Thursday, July 27, 2006

AIN'T SHE SWEET?

Of all the things in all the world that I've ever experienced--people I've known, places I've been, things I've seen--there is nothing, nothing, nothing that I love more than the 1952 Warner Bros. cartoon Feed The Kitty. In just under seven minutes, the great director Chuck Jones and his ace team of collaborators tell the story of the unlikely bond that develops between a gruff bulldog named Marc Anthony and a stray kitten he adopts. This cartoon is by turns joyous, hilarious and absolutely heartbreaking. The expression on Marc Anthony's face when he thinks his buddy has been killed--baked into a cookie, in fact!--makes me weep uncontrollably every time I see it, and believe me, I've seen it plenty.

I'm not just crying out of sadness--there's a joy I feel watching this film, an exhiliration from seeing artists in their prime, an admiration for the range of emotions Jones and his animators--Phil Monroe, Lloyd Vaughan, Ben Washam and the peerless Ken Harris--could conjure from lines drawn on paper.

It's impossible for me to remember a time in my life when I wasn't devoted to Warner Bros. cartoons--they aired constantly on TV. I certainly don't remember the first time I saw Feed The Kitty. It's as though I came into this world loving it. I wasn't very old when I realized that Warner Bros. cartoons were better than any other cartoons I was seeing, and that most of the ones I liked best (like A Bear For Punishment or From A To Z-z-z or The Hypocondi-cat--do you have all day? Because I could keep this up all day...) had the name Chuck Jones on them. I was seven, eight. I had no idea what a director did, much less a director of animation. But as I watched Jones' work, I noticed certain formal qualities to his work, not just of character design and animation, but in staging of scenes and portrayal of character, that stood out. So in a very real sense, most of my education in the things that matter to me--film, animation, art in general--came from Chuck Jones.

I'm mentioning all this mostly because the animation community is in a bit of an uproar over a review by Mick LaSalle in The San Francisco Chronicle of the new movie Monster House. This was animated--no, that's not the right word--this was made using a process called motion capture, in which live actors are filmed wearing goofy full-body suits covered with dots, which are then fed into a computer to capture realistic movement. This process doesn't exactly eliminate animators, but it does reduce them to mere technicians, filling in the details over what is already there, rather than creating something wholly from their imaginations.

To LaSalle, this technology is a breakthrough--finally animation can render complex emotions! His example of the wonders of motion capture is so patently ridiculous--"If an actor is bug-eyed, the character will be bug-eyed"--it makes you wonder if LaSalle has ever seen any hand-drawn animation in his life. (A cartoon character with bug eyes? I've never heard of such a thing!) Unfortunately, many film critics for major media outlets these days have no real understanding of the basics of filmmaking. Clearly, LaSalle either read a press release or did an interview with someone or was in some way told that motion capture was the New Great Thing, and he believed it.
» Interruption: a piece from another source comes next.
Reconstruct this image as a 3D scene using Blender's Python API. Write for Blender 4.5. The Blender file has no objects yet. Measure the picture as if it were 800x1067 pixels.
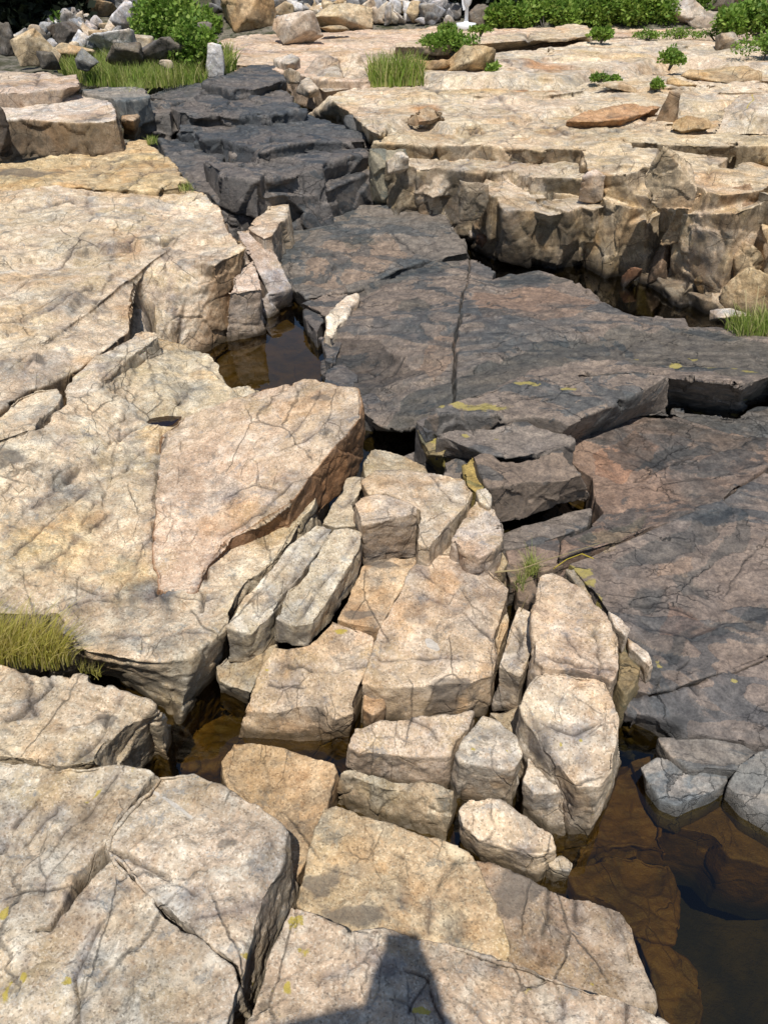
import bpy, bmesh, math, random
import numpy as np
from mathutils import Vector, Matrix
random.seed(7)
R = math.radians
sc = bpy.context.scene
COL = sc.collection

# ------------------------------------------------------------------ camera
F, CX, CY, PITCH, H = 837.0, 400.0, 533.5, R(36), 2.0
cp, sp = math.cos(PITCH), math.sin(PITCH)
cam = bpy.data.cameras.new('camera')
camo = bpy.data.objects.new('camera', cam)
COL.objects.link(camo)
camo.location = (0, 0, H)
camo.rotation_euler = (R(90) - PITCH, 0, 0)
cam.sensor_fit = 'VERTICAL'
cam.sensor_height = 36.0
cam.lens = 36.0 * F / 1067.0
cam.clip_start, cam.clip_end = 0.02, 600
sc.camera = camo

def ray(u, v):
    a, b = (u - CX) / F, -(v - CY) / F
    return np.array([a, cp + b * sp, -sp + b * cp])
def bp(u, v, z):
    """survey: the point at height z seen at photo position u, v"""
    r = ray(u, v)
    return r * ((z - H) / r[2]) + np.array([0, 0, H])

# ------------------------------------------------------------------ ground profile
def ground_z(x, y):
    if y < 7.6: z = -.30
    elif y < 9.6: z = -.30 + (y - 7.6) / 2.0 * .94
    elif y < 13.6: z = .64 + .01 * (y - 9.6)
    elif y < 24: z = .68 + .30 * (y - 13.6)
    else: z = 3.8 + .06 * (y - 24)
    return z
def bank(u, v):
    r = ray(u, v); t = 6.0
    for k in range(4000):
        p = r * t + np.array([0, 0, H])
        if p[2] <= ground_z(p[0], p[1]): break
        t += .01
    return p

# ------------------------------------------------------------------ noise (vectorised)
def _h(i, j, k, s):
    n = (i.astype(np.int64) * 374761393 + j.astype(np.int64) * 668265263 + k.astype(np.int64) * 2147483647 + s * 974711) & 0xFFFFFFFF
    n = ((n ^ (n >> 13)) * 1274126177) & 0xFFFFFFFF
    n = ((n ^ (n >> 16)) * 2246822519) & 0xFFFFFFFF
    return ((n ^ (n >> 15)) & 0xFFFFFF).astype(np.float32) / 16777215.0
def vnoise(p, s=0):
    f = np.floor(p); i = f.astype(np.int64); t = (p - f).astype(np.float32)
    t = t * t * t * (t * (t * 6 - 15) + 10)
    x, y, z = i[:, 0], i[:, 1], i[:, 2]
    a, b, c = t[:, 0], t[:, 1], t[:, 2]
    def L(q, r, w): return q + (r - q) * w
    v = L(L(L(_h(x, y, z, s), _h(x+1, y, z, s), a), L(_h(x, y+1, z, s), _h(x+1, y+1, z, s), a), b),
          L(L(_h(x, y, z+1, s), _h(x+1, y, z+1, s), a), L(_h(x, y+1, z+1, s), _h(x+1, y+1, z+1, s), a), b), c)
    return v * 2 - 1
ROT = np.array([[.36, .48, -.8], [-.8, .6, 0], [.48, .64, .6]])
def fbm(p, L, octv=3, s=0, minL=0, gain=.5):
    out = np.zeros(len(p), np.float32); a = 1.0; q = p
    for o in range(octv):
        if L < minL: break
        out += a * vnoise(q / L + o * 17.3, s + o)
        a *= gain; L *= .5; q = q @ ROT
    return out
def worley(p, L, s=0, jit=.9):
    """returns F1, F2, random value of the nearest cell, and a random facet tilt"""
    q = p / L; f = np.floor(q).astype(np.int64)
    d1 = np.full(len(p), 9., np.float32); d2 = d1.copy()
    val = np.zeros(len(p), np.float32); til = val.copy()
    for dx in (-1, 0, 1):
        for dy in (-1, 0, 1):
            for dz in (-1, 0, 1):
                i, j, k = f[:, 0] + dx, f[:, 1] + dy, f[:, 2] + dz
                r0, r1, r2 = _h(i, j, k, s), _h(i, j, k, s + 1), _h(i, j, k, s + 2)
                vx = (i + .5 + jit * (r0 - .5)) - q[:, 0]; vy = (j + .5 + jit * (r1 - .5)) - q[:, 1]; vz = (k + .5 + jit * (r2 - .5)) - q[:, 2]
                d = (vx * vx + vy * vy + vz * vz).astype(np.float32)
                g = d < d1
                d2 = np.where(g, d1, np.minimum(d2, d)); d1 = np.where(g, d, d1)
                val = np.where(g, _h(i, j, k, s + 3), val)
                tl = vx * (r1 - .5) + vy * (r2 - .5) + vz * (r0 - .5)
                til = np.where(g, tl, til)
    return np.sqrt(d1), np.sqrt(d2), val, til

# ------------------------------------------------------------------ materials
class NT:
    def __init__(s, name):
        s.m = bpy.data.materials.new(name); s.m.use_nodes = True
        s.t = s.m.node_tree; s.n = s.t.nodes; s.n.clear()
    def N(s, typ, ins=None, **kw):
        o = s.n.new(typ)
        for k, v in kw.items(): setattr(o, k, v)
        for k, v in (ins or {}).items():
            if isinstance(v, bpy.types.NodeSocket): s.t.links.new(v, o.inputs[k])
            else: o.inputs[k].default_value = v
        return o
    def noise(s, vec, scale, detail=3, rough=.55, dist=0):
        return s.N('ShaderNodeTexNoise', {'Vector': vec, 'Scale': scale, 'Detail': detail, 'Roughness': rough, 'Distortion': dist}).outputs[0]
    def ramp(s, fac, lo, hi, a=0., b=1.):
        o = s.N('ShaderNodeMapRange', {0: fac, 1: lo, 2: hi, 3: a, 4: b}); o.interpolation_type = 'SMOOTHSTEP'
        return o.outputs[0]
    def math(s, op, a, b=0.):
        return s.N('ShaderNodeMath', {0: a, 1: b}, operation=op).outputs[0]
    def mix(s, fac, a, b, mode='MIX'):
        o = s.N('ShaderNodeMix', data_type='RGBA', blend_type=mode)
        for k, v in ((0, fac), (6, a), (7, b)):
            if isinstance(v, bpy.types.NodeSocket): s.t.links.new(v, o.inputs[k])
            else: o.inputs[k].default_value = v if k == 0 else (*v, 1)
        return o.outputs[2]
    def out(s, bsdf):
        s.N('ShaderNodeOutputMaterial', {'Surface': bsdf}); return s.m

def common(t):
    geo = t.N('ShaderNodeNewGeometry')
    pos, nor = geo.outputs['Position'], geo.outputs['Normal']
    sx = t.N('ShaderNodeSeparateXYZ', {0: pos}); sn = t.N('ShaderNodeSeparateXYZ', {0: nor})
    msk = t.N('ShaderNodeAttribute', attribute_name='msk'); tnt = t.N('ShaderNodeAttribute', attribute_name='tnt')
    sm = t.N('ShaderNodeSeparateColor', {0: msk.outputs['Color']})
    return dict(pos=pos, z=sx.outputs[2], nz=sn.outputs[2], crack=sm.outputs[0], lichen=sm.outputs[1], stain=sm.outputs[2],
                quartz=msk.outputs['Alpha'], tint=tnt.outputs['Color'], plate=tnt.outputs['Alpha'])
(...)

Not a big deal, in and of itself.

Problem is, a lot of other people seem to believe it. In Hollywood, hand-drawn animation really is, for all intents and purposes, a thing of the past. Kids are into computer animation, according to studio heads, and won't sit still for that "old-fashioned" stuff. An odd assumption, since hand-drawn animation is still popular on TV and DVD. For that matter, the first artistic medium most kids use is still a pencil or crayon, not a mouse and a keyboard. It might be nice for kids to grow up appreciating how eloquent a simple line on paper can be. That's the sort of thing that could actually fuel imaginations, instead of providing the empty sensation of the likes of Monster House.